“The problem with political theatre is that it’s too direct” is a bold and contrarian statement to make in the centre of the Almeida – in a play about Donald Trump’s presidency. And Anne Washburn’s new play Shipwreck is definitely about Trump – the audience are never in doubt about that. From the very first scene – whether it is literal, contemporaneous references to his television appearances, or sideways, half-metaphors about a house’s terrible foundations – the whole piece bends obsequiously to this cause. We open with a group of liberal, Democrat-voting, trump-mortified friends spending the weekend together, lamenting populism. And if all this seems a little on-the-nose; if it appears to be another pastiche attempt to draw meaning from the rise of the far right; if you settle into the idea that this is yet another liberal-left play, in a liberal-left theatre space, played to a middle-class bunch of liberal-lefties – then you’re in for a surprisingly challenging night of theatre.
Nowhere is the sledgehammer subtlety of writer talking to audience more obvious than when the group of friends discuss the power of theatre to affect politics. Drawing on Euripides’ plays performed in protest to the Peloponnesian War between Athens and Sparta, one voice argues these demonstrate the futility of art to influence human behaviour – Athens ignored his warning and was subsequently defeated. Another argues that the lack of influence was due to the censorship of the piece, and that if it had been allowed to speak freely it would have been more impactful. Eventually we conclude, somehow, that “censorship is crucial for art”. Honestly, at this point I am drawing comparisons between Shipwreck and the painfully partisan Brexit play People Like Us earlier this year.

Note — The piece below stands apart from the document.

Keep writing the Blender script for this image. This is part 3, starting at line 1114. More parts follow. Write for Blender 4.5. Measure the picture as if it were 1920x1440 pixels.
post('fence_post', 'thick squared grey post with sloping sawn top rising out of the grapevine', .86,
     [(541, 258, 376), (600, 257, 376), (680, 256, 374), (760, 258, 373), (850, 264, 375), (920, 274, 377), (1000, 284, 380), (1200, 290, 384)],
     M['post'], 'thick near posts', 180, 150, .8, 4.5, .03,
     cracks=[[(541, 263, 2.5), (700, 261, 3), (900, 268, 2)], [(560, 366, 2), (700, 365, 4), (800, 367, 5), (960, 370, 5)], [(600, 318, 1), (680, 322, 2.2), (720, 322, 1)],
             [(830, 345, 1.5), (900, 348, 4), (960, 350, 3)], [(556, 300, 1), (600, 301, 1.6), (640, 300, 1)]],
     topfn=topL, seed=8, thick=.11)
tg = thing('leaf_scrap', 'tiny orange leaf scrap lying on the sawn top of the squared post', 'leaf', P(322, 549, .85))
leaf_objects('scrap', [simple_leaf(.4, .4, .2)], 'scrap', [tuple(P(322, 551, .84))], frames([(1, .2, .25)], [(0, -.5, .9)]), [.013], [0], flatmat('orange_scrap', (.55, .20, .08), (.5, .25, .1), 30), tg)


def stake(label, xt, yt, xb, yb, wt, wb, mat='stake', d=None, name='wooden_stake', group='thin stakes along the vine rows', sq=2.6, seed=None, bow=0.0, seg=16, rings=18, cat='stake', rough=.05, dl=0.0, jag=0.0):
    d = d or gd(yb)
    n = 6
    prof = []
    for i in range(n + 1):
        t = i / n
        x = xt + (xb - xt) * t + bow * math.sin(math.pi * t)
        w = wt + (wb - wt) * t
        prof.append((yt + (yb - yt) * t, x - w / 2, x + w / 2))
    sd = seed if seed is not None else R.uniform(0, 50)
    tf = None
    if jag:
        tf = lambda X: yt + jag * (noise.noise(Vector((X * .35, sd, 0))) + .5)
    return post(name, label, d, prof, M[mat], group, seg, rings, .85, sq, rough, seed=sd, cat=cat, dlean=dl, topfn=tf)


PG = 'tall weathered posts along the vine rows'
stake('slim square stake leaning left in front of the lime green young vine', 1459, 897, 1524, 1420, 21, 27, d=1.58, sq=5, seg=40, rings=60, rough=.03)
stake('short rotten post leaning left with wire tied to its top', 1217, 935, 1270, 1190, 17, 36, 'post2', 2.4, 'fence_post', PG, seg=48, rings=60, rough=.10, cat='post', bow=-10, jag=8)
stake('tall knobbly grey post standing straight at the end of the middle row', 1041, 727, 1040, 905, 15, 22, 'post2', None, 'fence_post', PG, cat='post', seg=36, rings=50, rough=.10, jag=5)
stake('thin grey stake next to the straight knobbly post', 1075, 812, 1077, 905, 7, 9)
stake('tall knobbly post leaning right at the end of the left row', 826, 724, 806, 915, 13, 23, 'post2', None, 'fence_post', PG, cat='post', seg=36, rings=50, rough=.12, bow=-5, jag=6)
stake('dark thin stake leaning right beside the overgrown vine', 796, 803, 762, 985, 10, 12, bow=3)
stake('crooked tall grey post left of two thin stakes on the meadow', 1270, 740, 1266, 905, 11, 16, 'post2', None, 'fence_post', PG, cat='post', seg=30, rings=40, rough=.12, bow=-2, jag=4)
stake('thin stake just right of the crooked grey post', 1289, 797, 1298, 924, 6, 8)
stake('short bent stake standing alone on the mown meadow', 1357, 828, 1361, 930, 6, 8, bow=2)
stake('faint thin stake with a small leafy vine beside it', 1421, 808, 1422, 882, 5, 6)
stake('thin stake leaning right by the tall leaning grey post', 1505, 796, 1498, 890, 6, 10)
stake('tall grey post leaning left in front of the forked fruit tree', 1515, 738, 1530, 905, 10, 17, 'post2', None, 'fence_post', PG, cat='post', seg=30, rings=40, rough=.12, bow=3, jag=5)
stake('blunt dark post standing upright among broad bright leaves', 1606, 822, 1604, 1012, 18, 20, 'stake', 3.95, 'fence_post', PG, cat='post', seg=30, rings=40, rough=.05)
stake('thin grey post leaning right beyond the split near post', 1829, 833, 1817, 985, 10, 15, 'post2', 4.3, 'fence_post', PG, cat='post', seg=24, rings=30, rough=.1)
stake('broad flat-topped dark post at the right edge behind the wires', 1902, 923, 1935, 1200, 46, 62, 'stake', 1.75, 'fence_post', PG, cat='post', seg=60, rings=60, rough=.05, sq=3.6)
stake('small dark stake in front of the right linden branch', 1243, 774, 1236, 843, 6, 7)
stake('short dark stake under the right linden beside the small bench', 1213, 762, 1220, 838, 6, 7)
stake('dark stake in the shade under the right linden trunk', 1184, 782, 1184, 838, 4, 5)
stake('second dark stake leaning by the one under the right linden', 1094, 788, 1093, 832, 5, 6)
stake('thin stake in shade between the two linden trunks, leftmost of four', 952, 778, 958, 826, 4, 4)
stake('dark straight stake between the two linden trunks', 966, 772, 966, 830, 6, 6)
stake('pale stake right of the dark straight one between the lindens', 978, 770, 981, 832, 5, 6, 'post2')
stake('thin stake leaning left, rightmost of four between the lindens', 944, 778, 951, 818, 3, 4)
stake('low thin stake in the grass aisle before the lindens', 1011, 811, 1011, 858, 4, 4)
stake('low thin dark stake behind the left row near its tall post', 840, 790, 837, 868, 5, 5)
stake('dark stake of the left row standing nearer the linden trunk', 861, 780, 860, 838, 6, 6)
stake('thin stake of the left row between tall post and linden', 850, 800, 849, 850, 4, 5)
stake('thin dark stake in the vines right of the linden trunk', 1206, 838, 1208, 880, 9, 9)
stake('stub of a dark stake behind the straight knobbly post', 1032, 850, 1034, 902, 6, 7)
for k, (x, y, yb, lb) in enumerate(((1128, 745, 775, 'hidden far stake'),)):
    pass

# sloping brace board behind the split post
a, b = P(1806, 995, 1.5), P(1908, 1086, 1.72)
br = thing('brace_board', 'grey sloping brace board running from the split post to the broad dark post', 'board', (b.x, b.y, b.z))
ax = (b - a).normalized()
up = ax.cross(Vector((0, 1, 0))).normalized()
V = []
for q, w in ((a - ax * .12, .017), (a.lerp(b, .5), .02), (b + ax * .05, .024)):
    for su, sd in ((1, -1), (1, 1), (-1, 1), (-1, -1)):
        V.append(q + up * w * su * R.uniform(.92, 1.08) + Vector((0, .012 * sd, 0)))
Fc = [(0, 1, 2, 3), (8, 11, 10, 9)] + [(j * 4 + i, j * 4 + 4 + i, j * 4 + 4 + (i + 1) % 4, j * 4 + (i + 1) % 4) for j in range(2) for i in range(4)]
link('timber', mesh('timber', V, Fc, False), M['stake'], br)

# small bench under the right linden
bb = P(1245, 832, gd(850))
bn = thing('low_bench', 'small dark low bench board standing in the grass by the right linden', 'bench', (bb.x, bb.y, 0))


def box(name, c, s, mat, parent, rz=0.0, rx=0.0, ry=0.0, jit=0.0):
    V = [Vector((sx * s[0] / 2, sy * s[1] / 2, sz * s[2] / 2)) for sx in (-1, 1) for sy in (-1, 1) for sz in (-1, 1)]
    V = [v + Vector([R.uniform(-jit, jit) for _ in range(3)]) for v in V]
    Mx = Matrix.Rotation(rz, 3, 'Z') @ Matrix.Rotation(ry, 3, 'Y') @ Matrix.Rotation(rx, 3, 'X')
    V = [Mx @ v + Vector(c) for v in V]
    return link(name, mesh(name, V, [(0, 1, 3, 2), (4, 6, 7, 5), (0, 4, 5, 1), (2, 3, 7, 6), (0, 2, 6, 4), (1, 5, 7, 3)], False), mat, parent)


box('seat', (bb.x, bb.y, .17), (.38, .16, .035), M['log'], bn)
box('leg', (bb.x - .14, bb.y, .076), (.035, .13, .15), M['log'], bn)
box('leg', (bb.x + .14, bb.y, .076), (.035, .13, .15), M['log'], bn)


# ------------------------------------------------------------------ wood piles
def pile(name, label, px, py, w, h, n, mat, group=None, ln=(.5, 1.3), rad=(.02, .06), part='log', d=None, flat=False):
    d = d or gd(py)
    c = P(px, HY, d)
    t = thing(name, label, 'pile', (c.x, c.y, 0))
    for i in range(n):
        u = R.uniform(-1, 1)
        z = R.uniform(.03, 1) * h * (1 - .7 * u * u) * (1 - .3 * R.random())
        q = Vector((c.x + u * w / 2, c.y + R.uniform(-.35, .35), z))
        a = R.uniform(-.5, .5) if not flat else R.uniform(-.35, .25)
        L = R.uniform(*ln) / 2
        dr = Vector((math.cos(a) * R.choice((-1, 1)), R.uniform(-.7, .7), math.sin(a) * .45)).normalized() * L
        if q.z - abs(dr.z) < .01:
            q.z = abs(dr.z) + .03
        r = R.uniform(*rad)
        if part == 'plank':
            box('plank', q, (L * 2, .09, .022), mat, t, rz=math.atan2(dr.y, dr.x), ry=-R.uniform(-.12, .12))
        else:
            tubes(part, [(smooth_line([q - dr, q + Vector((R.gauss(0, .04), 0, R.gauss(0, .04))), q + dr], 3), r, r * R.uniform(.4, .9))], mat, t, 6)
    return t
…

But then a new narrative sphere is introduced. Picking up on an earlier discussion of an outrageous but soon-forgotten lie told by Trump during the Republican primaries we are transported to an almost farcical world taken straight from the delusional mind of the Don himself. The tone swings wildly and George W. Bush, replete with one-liners like “I’m not going to beat around the Bush”, tries to placate a caricature Trump. The first half finishes in a boxing match between the pair, set to decide the fate of the country – it is wonderfully bizarre. And I begin to see the point Washburn has made: this is the kind of theatre we get to watch if we don’t take notice now; the kind of art bred from censorship, from ‘post-truth’.
Interspersed between these two worlds is a third story, that of a rural American family adopting a black child a generation before the Trump election. This is the most interesting element of Shipwreck, and not only because, unlike the other spheres, it has a narrative arc we can cling on to. It is told through the eyes of this young child, who notably speaks last – his voice at the margin of the white opinions on race in the room. We watch him grow up, we laugh at his fight to be allowed MTV, we are uncomfortable as he comes to term with what it means to be black in America, we cry with him as he remembers the history of a people who have come before him. This is where the play’s most emotional moments are drawn from, the ones which bring home the importance of fighting a revisionist history.
Eventually, after our Democrat group of friends have debated themselves in circles trying to “unpack” their “problematic” phrases and talked themselves into a silly oblivion of noise notably devoid of action and meaning we are shown a Trump voter. He tells us of reasonable, rational fears and how city-folk’s eyes glaze over when he tries to talk to them. He says he wouldn’t mind an unorthodox, lying, antichrist of a president if he made people’s lives better. We can empathise. Shipwreck does a brilliant job of showing us that we are more at home sometimes in the demonisation of different thought, in acrid identity politics and certainly in a cartoonish mockery of a political leader – than we are with the real human drivers for wanting something different.
Washburn’s new play is more of an essay for stage, which makes full use of its wide-ranging form to properly challenge its audience in a time of echo-chambers. She shows us the fragile, temporary nature of the world we live in and challenges us to reflect on our part in it.